Die schlimmsten Lügner, Versager und Raffkes hatten allesamt keine Probleme wieder in den Landtag einzuziehen.

    Leslie Mandoki, Ex-Dschinghis-Kahn-Musiker, wird wohl für die CSU zukünftig im Landtag sitzen. Seine Kollegen dürfen sich auf ausufernde Redebeiträge freuen, dafür ist Mandoki berüchtigt. Er sei ein Kandidat, "den man bei der CSU gar nicht erwarten würde", sagte Harald Schwab, Chef des CSU-Kreisverbands Starnberg. […]
    CSU-Spitzenkandidat Horst Seehofer hat den neu geschaffenen Stimmkreis Neuburg-Schrobenhausen souverän erobert. Nach der Auszählung fast aller Stimmen lag der alte und neue Ministerpräsident mit 63 Prozent unangefochten an der Spitze. Im benachbarten Ingolstadt schaffte es seine Sozialministerin Christine Haderthauer mit 45,7 Prozent. Die CSU legte dort zehn Prozentpunkte zu.
    Ilse Aigner, Seehofers potenzielle Kronprinzessin der CSU, lag nach Auszählung von zwei Dritteln der Stimmen in ihrem Stimmkreis Miesbach bei etwa 58 Prozent der Erststimmen. Damit hätte sie als Direktkandidatin gegenüber der Wahl vor fünf Jahren etwa 15 Prozentpunkte für die CSU gutgemacht. […]
    Die Schlagzeilen um einen kostspieligen Kamerakauf haben CSU-Fraktionsvize Alexander König […]  nicht das Mandat gekostet. [….] Im Stimmkreis Hof kam er bei den Erststimmen laut vorläufigem Ergebnis auf 40 Prozent […] Sein SPD-Konkurrent Klaus Adelt schaffte 33,6 Prozent. König war in die Kritik geraten, weil er auf Staatskosten mit Billigung des Landtagsamtes eine Luxuskamera im Wert von etwa 6000 Euro angeschafft hatte.  [….]
    Seit etwa zehn Jahren ist Beate Merk bayerische Justizministerin, nun ist sie erstmals als direkt gewählte Abgeordnete im Landtag. Die 56 Jahre alte CSU-Politikerin holte im Stimmkreis Neu-Ulm 47,1 Prozent der Erststimmen, und lag damit weit vor dem SPD-Bewerber Karl-Martin Wöhner (20,5 Prozent). Merk wechselte im Herbst 2003 als Neu-Ulmer Oberbürgermeisterin nach München und hatte deswegen zunächst kein Landtagsmandat. Vor fünf Jahren kam sie über die schwäbische Liste ins Parlament, nun trat sie erstmals als Direktkandidatin an. Zuletzt stand Merk wegen des Falls Mollath massiv in der Kritik.

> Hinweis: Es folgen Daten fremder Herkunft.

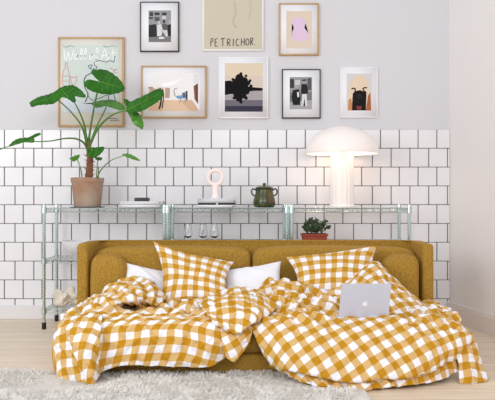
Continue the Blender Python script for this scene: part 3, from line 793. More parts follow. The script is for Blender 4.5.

Ich behaupte, das Urteilsvermögen der Wähler ist derart unterentwickelt, daß man es unbedingt bei den Landtags- und Bundestagswahlen belassen sollte.

Bitte keine zusätzlichen Plebiszite!
Unsere Abgeordneten, die sich professionell mit Politik beschäftigen und sich zumindest ab und an mit Fakten rumschlagen müssen, sind schon reichlich unterbelichtet und kommen ihrem Job mehr schlecht als recht nach.
Diese ohnehin mangelhafte Urteilskraft sollte man nicht noch zusätzlich verschlechtern, indem man diejenigen, die wirklich gar nichts von der Materie verstehen und rein egoistisch-intuitiv entscheiden, befragt.

In der Satiresendung „Extra 3“ gibt es die Kategorie „Realer Irrsinn“, in der Behördenpossen und kommunales Regierungsversagen gezeigt werden.
Ein der letzten Folgen zeigte die Unmöglichkeit ein dringend benötigtes Klohäuschen in Hannover aufzustellen. Das „City-WC O140“ kostete 90.000 Euro und kann nicht benutzt werden, weil dieser Plebiszitwahn um sich gegriffen hat. Jeder, der in der Nähe eines potentiellen Standortes protestiert streng nach dem St. Floriansprinzip, das Klo möge doch bitte nicht ausgerechnet vor seiner Tür stehen.
Und so stinkt es eben weiter überall nach Pisse, weil die Stadt nicht mal mehr in der Lage ist ein Klo per order di mufti aufzustellen.


Diese „Posse“ verstehe ich nicht als solche, sondern als eine Metapher für die Unmündigkeit des Bürgers.
Wenn schon so eine Lappalie nicht funktioniert, wie sollte man dann bei wichtigeren Entscheidungen auf Bürgerurteile vertrauen?

Es muß nur ein realer oder erfundener Fall von sexuellem Kindesmissbrauch ein paar Wochen ordentlich von der BILD und Co hochgejazzt werden und im Anschluß würde eine Volksbefragung eine Mehrheit für die Todesstrafe ergeben.

Plebiszitäre Elemente funktionieren mit aufmerksamen, rationalen und informierten Bürgern.
Solche haben wir aber in Deutschland nicht.